Saturday, September 13, 2008

Far from the storm

We are accustomed to almost ever-fair conditions here in Southern California. There is an old joke about local weather forecasters not actually needing any credentials because “75 degrees and sunny” is an accurate prediction about 95% of the time.

But as I post this, Hurricane Ike is battering my beloved home state of Texas. I remember the many tropical storms that passed through when I was growing up in Austin. The sky would fill with black clouds and the horizon would glow with an eerie, almost neon shade of green before water fell in sheets and countless lightening bolts zapped at least one old live oak into burning embers. Trees were uprooted. Neighborhoods were flooded. And those storms weren’t even hurricanes.

I don’t know what the dawn light will reveal along the delicate Texas coast where I spent so many languid, dreamy summer days as a young girl, or in Houston where loved ones now brace, batten down and bail water.

I can only send hope.

14 comments:

Virginia said...

Amen, Sister!

Columbo said...

Still watching Ike and all the damage so far. Having lived in Austin, has got to be especially hard on you. We are very lucky living in an area that doesn't have to contend with hurricanes or tornados (once in awhile). I did visit Austin for awhile and boy did it rain! Nice city and great Country Western clubs.

Yak Pate said...

I doubt this was your intention, but this photo makes me think of looking up to a higher power. If there is one, I don't care what her name is or who invented her... please protect the beauty and love and tender memories of Laurie's childhood home, Texas.

Hilda said...

I'm a Catholic and I hope you don't mind my saying that I'll be praying for your hometown — and every other place that Ike will be passing.

I hope that all the friends and family you left in Texas will be safe.

Sharon said...

Beautiful thoughts for this morning. More good thoughts will be headed toward Texas!

Double "D" said...

Laurie,
It's a lovely photo and brings
hope for all in the path of "Ike"

I've heard Californian's call your
current weather "polaroid weather"
Take care.

ben wideman said...

Great photo Laurie. Our thoughts and prayers are with the gulf coast once again.

altadenahiker said...

As a kid in Illinois, our threat was tornados. There was a graduating degree of threat, something like tornado watch, tornado danger, and TORNADO. Then you were supposed to be in either the northwest west corner of the basement or the southeast corner. Or the northeast corner, or the...We never knew, so I don't think we hit the basement more than once.

pasadenaadjacent.com said...

Heres a "I've never lived anywhere else but southern California" stupid weather question. Are hurricanes only associated with the coast? If it's inland it's a tornado? Neon green really?

Petrea said...

PA, you have to have a lot of water with your wind to have a hurricane, so it's a coastal thing. Tornadoes could happen near a coast, I guess. We've had them near here, but that's rare. Tornadoes are more common in the central United States.

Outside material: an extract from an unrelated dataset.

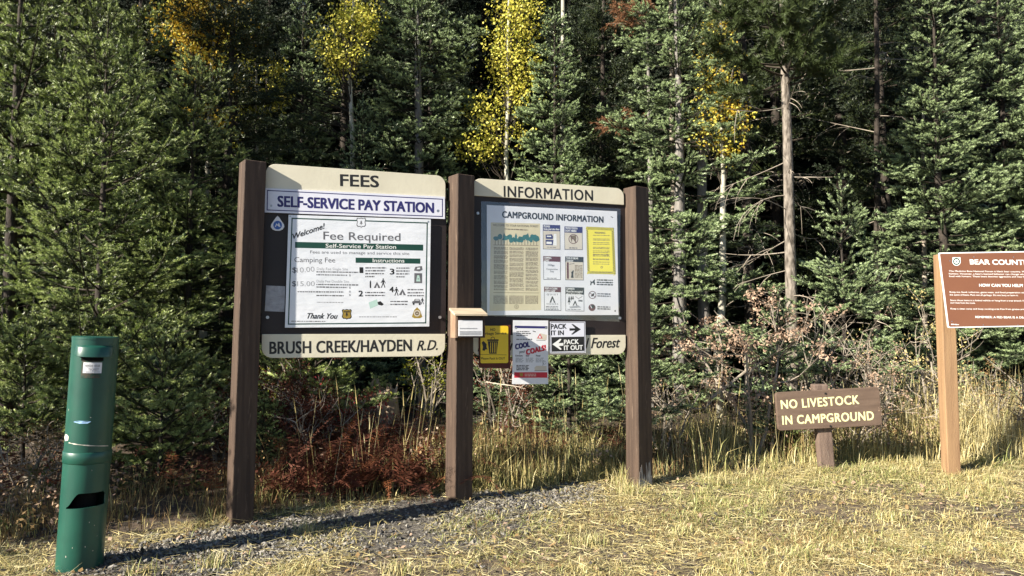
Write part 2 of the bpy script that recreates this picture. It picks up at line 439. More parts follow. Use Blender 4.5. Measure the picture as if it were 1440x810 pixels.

I grew up in Illinois, too. We never knew which corner of the basement to hide in, either. Mostly we tried to see the tornadoes coming. If we spotted one, then we knew it was time to get down below.

USelaine said...

Scary stuff indeed. I hope all stay safe.

Laurie said...

Hi everyone,

I guess we've all watched the coverage of the extensive damage caused by Ike. If you are inclined to donate, here is a link to the hurricane greater area Red Cross.

Pasadena Adjacent, if I remember correctly, tornados form as rotating air columns between clouds and the earth. They can have big wind speeds and can travel a few miles before dissipating. Usually a couple of tornados are formed from one large thunderstorm of a class known as supercells. Hurricanes -- also called cyclones, which might be why they are confused with tornadoes --are giant storm systems with numerous thunderstorms that circle around the low pressure point. They develop over large bodies of warm water and fizzle out eventually over land.

ANd that is the extent of what I remember from my college meteorology class and many hours spent with the Weather channel on as background noise. :-)

Oh, and about those green skies in Texas. The horizon right under the big black thunderstorm clouds often does turn an almost neon shade of green briefly before a huge storm lets loose. I don't know if it's the electricity or just the weird light refraction with those big, dark clouds but it's pretty amazing. Texas storms are truly humbling. I can't imagine what a hurricane must be like if the huge thunderstorms I remember are merely the downgraded tropical storms.

Lets all keep those prayers and good wishes flowing to the gulf coast.

Thanks everyone.

pasadenaadjacent.com said...

Thanks Laurie.
I have a friend who left the area about 15 years ago for Austin. Maybe I can get her to rake a picture of one of those neon green skys. It's been a hard weekend both here and there.

Laurie said...

PA, lots of Los Angeles people are in Austin. And lots of Austin folks moved here -- especially those who studied film and television at UT. I'm amazed at how many Southern Cal people are there now. (Two words: housing prices!)

It's a wonderful, arty city filled with amazing outdoor beauty and a musician on every corner. It's local phrase is "Keep Austin Weird." If you've never been, you should visit your friend!